We're gonna spit in the face of these badlands...

'You wake up in the night with a fear so real...'

As a special weekend treat, I am going to reveal two exciting and seemingly contradictory facts about myself, and they are going to blow your mind. Oh yes.

1) I am 27 years old. 
2)I love Bruce Springsteen.

People who don't like Bruce Springsteen are a) stupid (obviously) b) too lazy to listen to his shit properly c) trying way too hard to be cool.

I've spent quite a lot of my pub life trying to convert people to the Boss side, and I have mostly been successful. Even my boyfriend, who likes lame-ass hip-hop.

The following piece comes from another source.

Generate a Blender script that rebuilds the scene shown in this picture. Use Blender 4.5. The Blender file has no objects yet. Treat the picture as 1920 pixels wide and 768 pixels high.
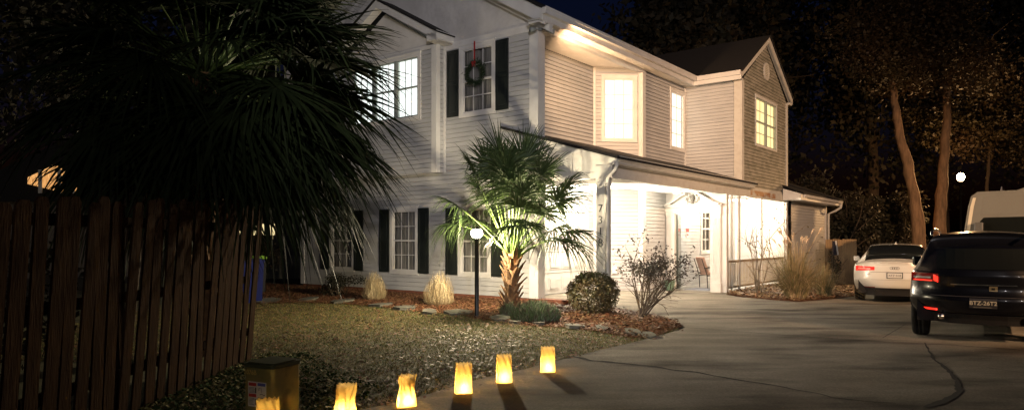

The reason I want you to spend some time with Bruce, is because his music is the most uplifting, kick-ass, HOPEFUL, beautiful, powerful, get-out-of-this-shitsville-and-find-something-better stuff in the world.

So when you're having a tough time, and you've been having ten panic attacks a day and you're wondering if it will ever end, and how, and when, I want you to watch this. Then I want you to go and buy his live boxset (1975-85) from your local music emporium, clench your fists, and get your Bruce on.

PS. I don't want to go all EMO on you, but you really need to listen to the lyrics.
PPS. Try to ignore the red-head on the guitar. That's the mistake Bruce made when he married someone who wasn't me.